Au cours de sa plaidoirie, le maire de Béziers a rappelé à plusieurs reprises "je ne suis pas un spécialiste du droit", pointant du doigt les incohérences des décisions prises par le préfet de l'Hérault droit dans les yeux de son adversaire.
Il est inéquitable, injuste et déloyal de permettre à certains de vendre un certain nombre de produits que les petits commerçants n’ont pas le droit de vendre. Nous ne sommes pas plus en sécurité dans un hypermarché que dans un petit commerce du centre-ville.
Il estime également que la défense du préfet de l'Hérault se base sur un Tweet qu'il a posté et non sur l'arrêté en lui-même.
Dès la sortie de l'audience, Robert Ménard réagit quant à l'affrontement qu'il vient d'avoir avec le préfet de l'Hérault, "j'ai été sidéré du ton qu'il a employé. On a eu le droit à des sous-entendus comme si on ne se souciait pas de la santé de nos concitoyens et lui ne pensait qu'à cela".
12 communes concernées en Occitanie
Au total 12 communes d'Occitanie ont pris un arrêté similaire, permettant l'ouverture de tous les commerces de proximité. Dans l'ex Languedoc Roussillon on retrouve notamment, Carcassonne, Narbonne, Ille-sur-Têt, Pia ou encore Claira. Cet après-midi, devant le Tribunal administratif de Montpellier, 5 communes sont jugées.On comprend bien l'urgence et la gravité de la crise. Mais si on veut faire vivre l'économie, on ne peut pas à ce point faire une distorsion de concurrence entre les uns et les autres. J'ai donc pris un arrêté d'alerte pour expliquer au gouvernement qu'il est en train de faire mourir les petits commerçants.
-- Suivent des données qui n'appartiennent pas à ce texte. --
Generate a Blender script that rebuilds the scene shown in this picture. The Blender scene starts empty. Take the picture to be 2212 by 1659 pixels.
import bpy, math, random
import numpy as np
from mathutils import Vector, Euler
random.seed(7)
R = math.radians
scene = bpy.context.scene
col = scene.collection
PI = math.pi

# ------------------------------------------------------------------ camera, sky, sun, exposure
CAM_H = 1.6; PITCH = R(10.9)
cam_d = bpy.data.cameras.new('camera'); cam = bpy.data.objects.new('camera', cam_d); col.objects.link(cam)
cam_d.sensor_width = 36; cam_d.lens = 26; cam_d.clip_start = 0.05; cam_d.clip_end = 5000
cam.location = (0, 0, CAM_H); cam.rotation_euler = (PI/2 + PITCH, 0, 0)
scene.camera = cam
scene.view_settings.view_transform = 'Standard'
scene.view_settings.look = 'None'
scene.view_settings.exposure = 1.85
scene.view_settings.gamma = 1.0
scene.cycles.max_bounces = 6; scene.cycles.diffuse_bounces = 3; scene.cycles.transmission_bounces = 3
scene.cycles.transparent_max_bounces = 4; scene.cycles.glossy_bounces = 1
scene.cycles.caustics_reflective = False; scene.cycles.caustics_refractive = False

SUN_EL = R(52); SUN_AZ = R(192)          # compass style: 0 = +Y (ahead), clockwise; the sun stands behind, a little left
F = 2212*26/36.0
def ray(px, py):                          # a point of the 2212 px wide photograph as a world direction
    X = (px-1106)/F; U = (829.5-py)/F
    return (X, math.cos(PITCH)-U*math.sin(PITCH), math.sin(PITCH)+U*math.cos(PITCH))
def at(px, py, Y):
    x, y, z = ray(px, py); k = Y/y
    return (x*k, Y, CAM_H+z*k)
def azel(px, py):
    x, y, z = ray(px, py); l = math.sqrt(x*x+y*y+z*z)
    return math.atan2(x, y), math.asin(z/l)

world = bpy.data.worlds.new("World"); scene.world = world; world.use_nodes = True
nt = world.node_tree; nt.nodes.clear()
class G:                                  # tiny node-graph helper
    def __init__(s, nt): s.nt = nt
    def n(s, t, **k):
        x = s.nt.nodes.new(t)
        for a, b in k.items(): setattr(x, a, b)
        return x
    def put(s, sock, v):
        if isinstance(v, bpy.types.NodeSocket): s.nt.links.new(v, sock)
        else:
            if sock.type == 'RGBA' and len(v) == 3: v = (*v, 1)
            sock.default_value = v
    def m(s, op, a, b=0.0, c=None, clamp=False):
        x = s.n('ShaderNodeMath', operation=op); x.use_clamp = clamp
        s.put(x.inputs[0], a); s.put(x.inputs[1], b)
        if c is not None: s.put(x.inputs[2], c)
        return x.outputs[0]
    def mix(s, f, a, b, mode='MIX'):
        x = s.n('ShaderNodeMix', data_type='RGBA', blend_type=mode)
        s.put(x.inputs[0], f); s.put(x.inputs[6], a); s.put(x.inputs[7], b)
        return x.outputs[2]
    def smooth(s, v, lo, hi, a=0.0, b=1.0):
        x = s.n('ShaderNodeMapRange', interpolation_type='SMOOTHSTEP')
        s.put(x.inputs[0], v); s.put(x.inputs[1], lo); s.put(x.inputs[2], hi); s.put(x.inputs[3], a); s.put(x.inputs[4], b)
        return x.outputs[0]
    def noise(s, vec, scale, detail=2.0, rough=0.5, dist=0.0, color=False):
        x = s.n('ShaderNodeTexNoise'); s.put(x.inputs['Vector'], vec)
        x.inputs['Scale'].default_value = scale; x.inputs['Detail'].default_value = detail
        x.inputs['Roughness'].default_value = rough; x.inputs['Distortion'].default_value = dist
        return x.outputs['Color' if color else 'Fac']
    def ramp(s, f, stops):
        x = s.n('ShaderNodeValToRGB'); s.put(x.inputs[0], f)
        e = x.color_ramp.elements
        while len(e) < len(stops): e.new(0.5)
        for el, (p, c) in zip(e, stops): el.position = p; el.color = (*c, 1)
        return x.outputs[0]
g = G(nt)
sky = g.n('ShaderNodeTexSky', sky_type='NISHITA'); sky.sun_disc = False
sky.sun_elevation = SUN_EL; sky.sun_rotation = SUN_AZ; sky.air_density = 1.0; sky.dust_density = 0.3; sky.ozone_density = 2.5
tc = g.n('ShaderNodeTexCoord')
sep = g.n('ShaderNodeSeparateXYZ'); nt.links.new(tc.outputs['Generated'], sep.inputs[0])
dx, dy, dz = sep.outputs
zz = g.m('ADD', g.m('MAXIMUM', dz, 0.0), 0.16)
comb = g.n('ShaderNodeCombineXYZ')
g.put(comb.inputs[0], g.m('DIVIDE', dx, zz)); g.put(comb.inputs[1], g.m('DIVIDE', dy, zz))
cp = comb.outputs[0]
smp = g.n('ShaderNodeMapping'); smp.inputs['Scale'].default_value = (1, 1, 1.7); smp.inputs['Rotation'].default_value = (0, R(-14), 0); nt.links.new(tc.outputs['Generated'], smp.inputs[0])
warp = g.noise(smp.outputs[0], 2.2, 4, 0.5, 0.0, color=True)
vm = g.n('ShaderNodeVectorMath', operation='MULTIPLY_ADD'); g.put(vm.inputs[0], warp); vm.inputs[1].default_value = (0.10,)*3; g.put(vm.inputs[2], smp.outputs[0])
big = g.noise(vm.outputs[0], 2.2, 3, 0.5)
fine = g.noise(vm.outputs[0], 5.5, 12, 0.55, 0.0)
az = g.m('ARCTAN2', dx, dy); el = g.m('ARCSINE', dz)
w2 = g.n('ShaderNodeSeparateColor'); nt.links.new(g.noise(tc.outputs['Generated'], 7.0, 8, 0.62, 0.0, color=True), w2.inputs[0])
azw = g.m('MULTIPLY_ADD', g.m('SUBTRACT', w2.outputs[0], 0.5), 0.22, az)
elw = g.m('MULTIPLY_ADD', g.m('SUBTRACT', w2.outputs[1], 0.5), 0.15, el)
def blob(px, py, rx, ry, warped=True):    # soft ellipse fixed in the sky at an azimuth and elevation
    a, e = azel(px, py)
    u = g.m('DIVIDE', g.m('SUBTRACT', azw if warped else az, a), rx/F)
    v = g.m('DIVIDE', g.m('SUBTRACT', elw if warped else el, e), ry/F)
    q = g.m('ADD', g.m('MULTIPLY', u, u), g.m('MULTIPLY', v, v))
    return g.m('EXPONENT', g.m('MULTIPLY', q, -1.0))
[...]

Autre élu présent à cette audience, Louis Aliot, maire de Perpignan. En tant qu'ancien avocat, lui aussi a organisé lui-même sa propre défense détaillée point par point. Une défense basée principalement sur la mise en place d'une mesure "disproportionnée" selon lui. "Il faut rétablir l'équilibre entre le respect des mesures sanitaires et le respect de l’économie qui est aujourd’hui malmenée par la période", précise Louis Aliot.
La décision du Tribunal administratif sera rendue publique demain au cours de la matinée. Mais d'ici là peu de suspens. Comme cela a été le cas à Montauban, la Justice estime généralement qu’un maire peut durcir mais jamais adoucir une mesure de police prise par l’État.
Des mesures pour soutenir les commerçants
Optimiste quant à l'issue de cette décision, le maire de Perpignan a lancé une pétition en ligne intitulée "Soyons responsables ! Sauvons nos commerçants !". Avec cette dernière, il demande au gouvernement "d'agir de toute urgence en créant une taxe sur les transactions commerciales en ligne dont les dividendes seront reversés aux commerçants sinistrés par le biais d'un fonds d'Etat spécialement dédié".
Robert Ménard quant à lui soutient les commerçants par la mise en place de la livraison à domicile. Les commerçants qui souhaitent participer à cela s'inscrivent sur une plate-forme, ils prennent en charge la commande, le moyen de paiement et la préparation du colis. En revanche, ce sont les agens de la ville qui procèdent à la livraison le mercredi et le samedi de 14h à 20h.
Fermeture des rayons non-essentiels dans les supermarchés
Ces derniers jours, partout en France la polémique concernant la fermeture de ces commerces de proximité a gonflé. Face à ce débat grandissant, le Premier ministre, Jean Castex, a réaffirmé, avec fermeté dimanche soir, que les commerces non essentiels devaient rester fermés.Il a en revanche décrété la fermeture des rayons jugés non-essentiels (vêtements, livres...) dans les grandes surfaces à partir de demain, mercredi 4 novembre, afin "d'apaiser les tension". Les petits commerçants estimaient en effet que l'ouverture de ces rayons dans les supermarchés était totalement absurde.